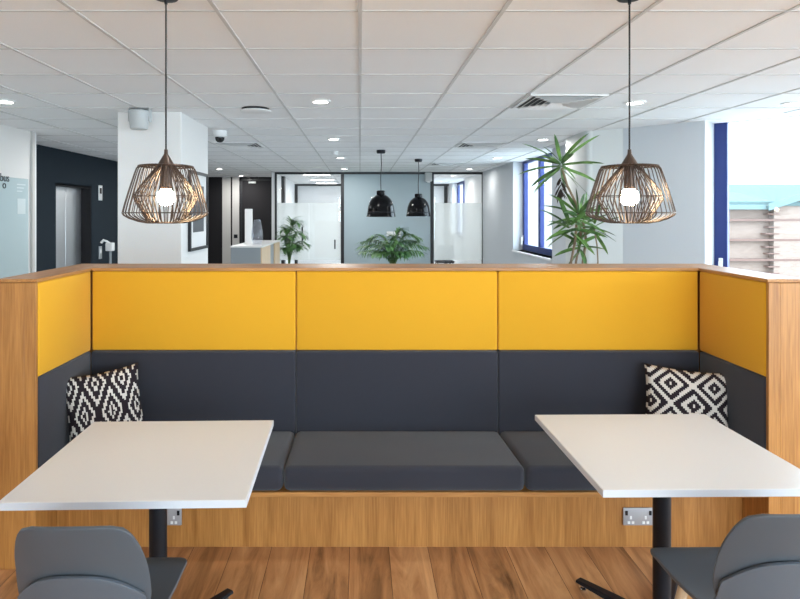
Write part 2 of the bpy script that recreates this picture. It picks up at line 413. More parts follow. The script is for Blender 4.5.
# right-hand window wall (behind and beside the camera), angled wall, long wall
wall('wall_rear', PB0, PB1, .3, 'white_wall', [(2.4, 4.3, .25, 2.49), (4.5, 8.2, .25, 2.49)])
window('window_added_7', PB0, PB1, 2.4, 4.3, .25, 2.49, .16, [3.35]); window('window_added_3', PB0, PB1, 4.5, 8.2, .25, 2.49, .16, [6.35])  # unseen rear windows, added and sized to send daylight to the ceiling
wall('wall_right', PB1, PR1, .3, 'white_wall', [(.3, 3.6, .25, 2.49), (3.8, 7.1, .25, 2.49)])
window('window_4', PB1, PR1, .3, 3.6, .25, 2.49, .16, [2.0]); window('window_5', PB1, PR1, 3.8, 7.1, .25, 2.49, .16, [5.5])  # out of view; openings enlarged to lift daylight onto the ceiling
mtxA, LA = frame2(PR1, PC)
t0 = LA-.768
wall('wall_angled', PR1, PC, .40, 'grey_wall', [(.25, t0, .9, CZ)])
window('window_2', PR1, PC, .25, t0, .9, CZ+.08, .29, [], fw=.115, handle=[(t0-.06, 1.14)])
LW0, LW1 = (RW, 6.55), (RW, BACK)
wall('wall_window', LW0, LW1, .19, 'grey_wall', [(8.22-6.55, 10.3-6.55, 1.0, CZ)])
window('window_1', LW0, LW1, 8.22-6.55, 10.3-6.55, 1.0, CZ+.03, .16, [9.35-6.55], fw=.10, handle=[(10.3-6.55-.05, 1.2)])
wall('wall_meeting_right', (RW+.01, BACK), (2.70, FAR), .19, 'white_wall', [(2.4, 4.6, .95, CZ)])
window('window_6', (RW+.01, BACK), (2.70, FAR), 2.4, 4.6, .95, CZ-.005, .14, [3.5], fw=.1)
wall('wall_meeting_back', (2.70, FAR), (-1.98, FAR), .2, 'white_wall')
wall('wall_meeting_left', (-1.98, FAR), (-1.83, BACK), .07, 'white_wall')
wall('wall_charcoal', (-1.98, 14.7), (-4.14, 14.7), .2, 'charcoal')
wall('wall_lift', (-4.14, 14.7), (-4.14, 6.5), .3, 'navy_wall', [(14.7-9.23, 14.7-8.17, 0, 2.02)])
wall('wall_return', (-4.14, 6.5), (-3.56, 6.5), -.1, 'white_wall')
wall('wall_left', (-3.55, 6.5), (-3.55, -3.5), .3, 'cream_wall')
struct(MB().box(-3.56, -3.525, 6.46, 6.505, 0, CZ).build('trim_1', 'lightgreypanel'))
# square pillar and rounded corner column
struct(MB().box(-2.11, -1.555, 5.22, 6.14, 0, CZ).build('pillar', 'cream_wall', bevel=.006))
cp = [(2.42, 7.06)]
for k in range(7):
    a = R(180+k*15); cp.append((2.42+.06+.06*math.cos(a), 6.46+.06*math.sin(a)))
cp += [(2.76, 6.24), (2.8, 6.5), (2.7, 7.06)]
struct(MB().prism(cp, 0, CZ).build('column', 'column_wall', angle=20))
# lift
lift = struct(bpy.data.objects.new('door_1', None)); COL.objects.link(lift)
for ya, yb in ((8.15, 8.73), (8.735, 9.25)):
    MB().box(-4.31, -4.285, ya, yb, 0, 2.04).build('lift_door', 'steel', lift, bevel=.004)
MB().box(-4.30, -4.14, 9.215, 9.25, 0, 2.04).box(-4.30, -4.14, 8.15, 9.25, 2.005, 2.04).build('door_jamb', 'charcoal', lift)
# charcoal wall details: pale strips between dark door leaves
sy = 14.68
struct(MB().box(-3.37, -3.165, sy, sy+.03, 0, CZ).build('trim_2', 'lightgreypanel'))
struct(MB().box(-3.125, -2.955, sy, sy+.03, 0, CZ).build('trim_3', 'lightgreypanel'))
d3 = struct(bpy.data.objects.new('door_2', None)); COL.objects.link(d3)
MB().box(-2.93, -2.88, sy-.04, sy+.02, 0, 2.47).box(-2.10, -2.05, sy-.04, sy+.02, 0, 2.47).box(-2.93, -2.05, sy-.04, sy+.02, 2.42, 2.47).build('door_frame', 'blackfr', d3)
MB().box(-2.88, -2.10, sy-.02, sy+.02, 0, 2.42).build('door_leaf', 'charcoal', d3)
MB().box(-2.72, -2.54, sy-.07, sy-.02, 2.35, 2.40).build('door_closer', 'greyplastic', d3, bevel=.01)

# ---- meeting-room glass partition
px = lambda x, Y: (x-360)*Y/600
part_ = struct(bpy.data.objects.new('window_8', None)); COL.objects.link(part_)
xl, xm, xr, xe = px(275, BACK), px(342.5, BACK), px(432, BACK), px(484, BACK)
f = MB()
for x, w in ((xl+.02, .02), (xm, .035), (xr, .035), (xe-.02, .025)): f.box(x-w, x+w, BACK-.04, BACK+.04, 0, CZ-.005)
f.box(xl, xe, BACK-.039, BACK+.039, CZ-.05, CZ-.005).box(xl, xe, BACK-.039, BACK+.039, 0, .06)
f.build('window_frame', 'blackfr', part_)
for a, b in ((xl+.04, px(309, BACK)-.004), (px(309, BACK)+.004, xm-.035), (xr+.035, xe-.045)):
    g = MB(); g.box(a, b, BACK-.005, BACK+.005, .06, CZ-.05); pn = g.build('window_pane', 'glass', part_, smooth=False)
    q = MB(); q.box(a, b, BACK+.006, BACK+.008, .62, 1.845); fl = q.build('frosted_film', 'film', pn, smooth=False)
for hx, z0, z1 in ((px(302.5, BACK), .96, 1.34), (px(335, BACK), .86, 1.06)):
    MB().box(hx-.015, hx+.015, BACK-.06, BACK-.035, z0, z1).box(hx-.01, hx+.01, BACK-.04, BACK-.004, z0+.03, z0+.05).box(hx-.01, hx+.01, BACK-.04, BACK-.004, z1-.05, z1-.03).build('door_handle', 'black', part_)
struct(MB().box(xm+.035, xr-.035, BACK-.02, BACK+.03, 0, CZ).build('wall_feature', 'bluegrey', smooth=False))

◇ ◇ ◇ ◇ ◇

> [Given task]: Print the complete listing exactly as it stands, without its pictures.

> [Response]:
Write part 2 of the bpy script that recreates this picture. It picks up at line 413. More parts follow. The script is for Blender 4.5.
# right-hand window wall (behind and beside the camera), angled wall, long wall
wall('wall_rear', PB0, PB1, .3, 'white_wall', [(2.4, 4.3, .25, 2.49), (4.5, 8.2, .25, 2.49)])
window('window_added_7', PB0, PB1, 2.4, 4.3, .25, 2.49, .16, [3.35]); window('window_added_3', PB0, PB1, 4.5, 8.2, .25, 2.49, .16, [6.35])  # unseen rear windows, added and sized to send daylight to the ceiling
wall('wall_right', PB1, PR1, .3, 'white_wall', [(.3, 3.6, .25, 2.49), (3.8, 7.1, .25, 2.49)])
window('window_4', PB1, PR1, .3, 3.6, .25, 2.49, .16, [2.0]); window('window_5', PB1, PR1, 3.8, 7.1, .25, 2.49, .16, [5.5])  # out of view; openings enlarged to lift daylight onto the ceiling
mtxA, LA = frame2(PR1, PC)
t0 = LA-.768
wall('wall_angled', PR1, PC, .40, 'grey_wall', [(.25, t0, .9, CZ)])
window('window_2', PR1, PC, .25, t0, .9, CZ+.08, .29, [], fw=.115, handle=[(t0-.06, 1.14)])
LW0, LW1 = (RW, 6.55), (RW, BACK)
wall('wall_window', LW0, LW1, .19, 'grey_wall', [(8.22-6.55, 10.3-6.55, 1.0, CZ)])
window('window_1', LW0, LW1, 8.22-6.55, 10.3-6.55, 1.0, CZ+.03, .16, [9.35-6.55], fw=.10, handle=[(10.3-6.55-.05, 1.2)])
wall('wall_meeting_right', (RW+.01, BACK), (2.70, FAR), .19, 'white_wall', [(2.4, 4.6, .95, CZ)])
window('window_6', (RW+.01, BACK), (2.70, FAR), 2.4, 4.6, .95, CZ-.005, .14, [3.5], fw=.1)
wall('wall_meeting_back', (2.70, FAR), (-1.98, FAR), .2, 'white_wall')
wall('wall_meeting_left', (-1.98, FAR), (-1.83, BACK), .07, 'white_wall')
wall('wall_charcoal', (-1.98, 14.7), (-4.14, 14.7), .2, 'charcoal')
wall('wall_lift', (-4.14, 14.7), (-4.14, 6.5), .3, 'navy_wall', [(14.7-9.23, 14.7-8.17, 0, 2.02)])
wall('wall_return', (-4.14, 6.5), (-3.56, 6.5), -.1, 'white_wall')
wall('wall_left', (-3.55, 6.5), (-3.55, -3.5), .3, 'cream_wall')
struct(MB().box(-3.56, -3.525, 6.46, 6.505, 0, CZ).build('trim_1', 'lightgreypanel'))
# square pillar and rounded corner column
struct(MB().box(-2.11, -1.555, 5.22, 6.14, 0, CZ).build('pillar', 'cream_wall', bevel=.006))
cp = [(2.42, 7.06)]
for k in range(7):
    a = R(180+k*15); cp.append((2.42+.06+.06*math.cos(a), 6.46+.06*math.sin(a)))
cp += [(2.76, 6.24), (2.8, 6.5), (2.7, 7.06)]
struct(MB().prism(cp, 0, CZ).build('column', 'column_wall', angle=20))
# lift
lift = struct(bpy.data.objects.new('door_1', None)); COL.objects.link(lift)
for ya, yb in ((8.15, 8.73), (8.735, 9.25)):
    MB().box(-4.31, -4.285, ya, yb, 0, 2.04).build('lift_door', 'steel', lift, bevel=.004)
MB().box(-4.30, -4.14, 9.215, 9.25, 0, 2.04).box(-4.30, -4.14, 8.15, 9.25, 2.005, 2.04).build('door_jamb', 'charcoal', lift)
# charcoal wall details: pale strips between dark door leaves
sy = 14.68
struct(MB().box(-3.37, -3.165, sy, sy+.03, 0, CZ).build('trim_2', 'lightgreypanel'))
struct(MB().box(-3.125, -2.955, sy, sy+.03, 0, CZ).build('trim_3', 'lightgreypanel'))
d3 = struct(bpy.data.objects.new('door_2', None)); COL.objects.link(d3)
MB().box(-2.93, -2.88, sy-.04, sy+.02, 0, 2.47).box(-2.10, -2.05, sy-.04, sy+.02, 0, 2.47).box(-2.93, -2.05, sy-.04, sy+.02, 2.42, 2.47).build('door_frame', 'blackfr', d3)
MB().box(-2.88, -2.10, sy-.02, sy+.02, 0, 2.42).build('door_leaf', 'charcoal', d3)
MB().box(-2.72, -2.54, sy-.07, sy-.02, 2.35, 2.40).build('door_closer', 'greyplastic', d3, bevel=.01)

# ---- meeting-room glass partition
px = lambda x, Y: (x-360)*Y/600
part_ = struct(bpy.data.objects.new('window_8', None)); COL.objects.link(part_)
xl, xm, xr, xe = px(275, BACK), px(342.5, BACK), px(432, BACK), px(484, BACK)
f = MB()
for x, w in ((xl+.02, .02), (xm, .035), (xr, .035), (xe-.02, .025)): f.box(x-w, x+w, BACK-.04, BACK+.04, 0, CZ-.005)
f.box(xl, xe, BACK-.039, BACK+.039, CZ-.05, CZ-.005).box(xl, xe, BACK-.039, BACK+.039, 0, .06)
f.build('window_frame', 'blackfr', part_)
for a, b in ((xl+.04, px(309, BACK)-.004), (px(309, BACK)+.004, xm-.035), (xr+.035, xe-.045)):
    g = MB(); g.box(a, b, BACK-.005, BACK+.005, .06, CZ-.05); pn = g.build('window_pane', 'glass', part_, smooth=False)
    q = MB(); q.box(a, b, BACK+.006, BACK+.008, .62, 1.845); fl = q.build('frosted_film', 'film', pn, smooth=False)
for hx, z0, z1 in ((px(302.5, BACK), .96, 1.34), (px(335, BACK), .86, 1.06)):
    MB().box(hx-.015, hx+.015, BACK-.06, BACK-.035, z0, z1).box(hx-.01, hx+.01, BACK-.04, BACK-.004, z0+.03, z0+.05).box(hx-.01, hx+.01, BACK-.04, BACK-.004, z1-.05, z1-.03).build('door_handle', 'black', part_)
struct(MB().box(xm+.035, xr-.035, BACK-.02, BACK+.03, 0, CZ).build('wall_feature', 'bluegrey', smooth=False))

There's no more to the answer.